I come from a traditional multimedia background (Macromedia, anybody?… uhh… hello?), and even before that, I was the kid drawing webpages in a paper notebook for the pure joy of it. I love the design process far too much to just hand it over to a machine. The thing AI is offering to skip for me is the exact thing I loved then and still love now.
And that’s the part I keep coming back to. The notebook kid would have been genuinely baffled by the offer. Picture it. You walk up to a teenager who is so in love with designing that he’s doing it on paper, with no computer, for an audience of nobody, and you tell him you’ve got a machine that will do the whole thing for him instantly. He doesn’t want that. He would look at you like you’d offered to eat his Hostess snack cake on his behalf (and ain’t NOBODY eating MY Hostess snack cake). The drawing wasn’t the obstacle between him and the webpage. The drawing was the entire reason he was sitting there.
I’m still that kid. The offer hasn’t gotten more tempting just because the machine got better at accepting it.
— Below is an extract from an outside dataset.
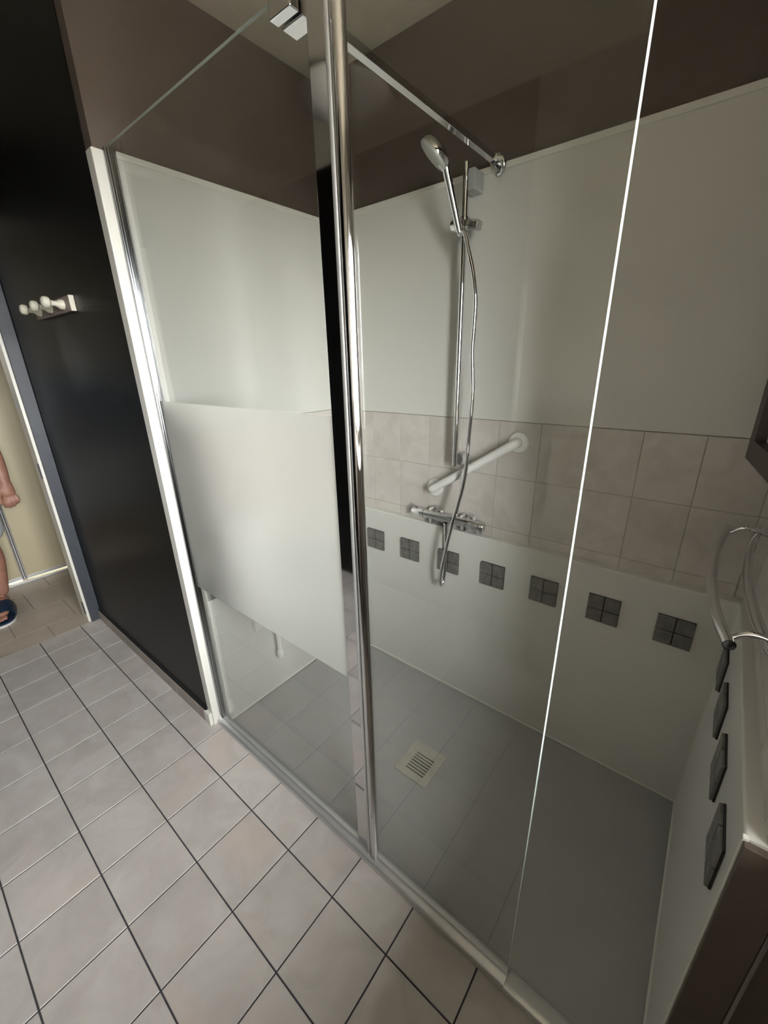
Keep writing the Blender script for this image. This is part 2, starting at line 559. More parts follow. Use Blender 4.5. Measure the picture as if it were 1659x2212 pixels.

I’m bringing the notebook back
As I sit here typing this, I keep thinking about that kid sketching out fanfiction-level webpages he had no way to build, designing with the kind of focus that would’ve made you think he was Doug Funnie with a library card (and yes, Doug eventually got internet episodes, but we don’t talk about those middle-school-era ones that hardly anybody I know watched).
My design process has changed many a time since then. But I don’t think the kid was wrong about anything, and the fear I keep hearing, that AI is going to cost people their creativity and their originality and their authentic self, would not have scared him one bit. It can’t take any of that from you unless you hand it over. I know, because that whole creative fire was burning years before I ever touched a tool, fueled by nothing but a library card, a spiral notebook (and a frankly irresponsible number of Hostess snack cakes).
I kinda wanna break out the notebooks again. Not as some productivity trick, and not as a protest against anything. It’s because that kid at the library understood something I’ve spent thirty years occasionally forgetting, which is that the wonder was never coming from the tool. Not the computer I didn’t have, and not the AI I do. It was coming from me, hunched over a hand-drawn graphic I’d never publish, having the time of my life.
The pencil didn’t make me creative. Neither will the machine. That part was always mine to keep.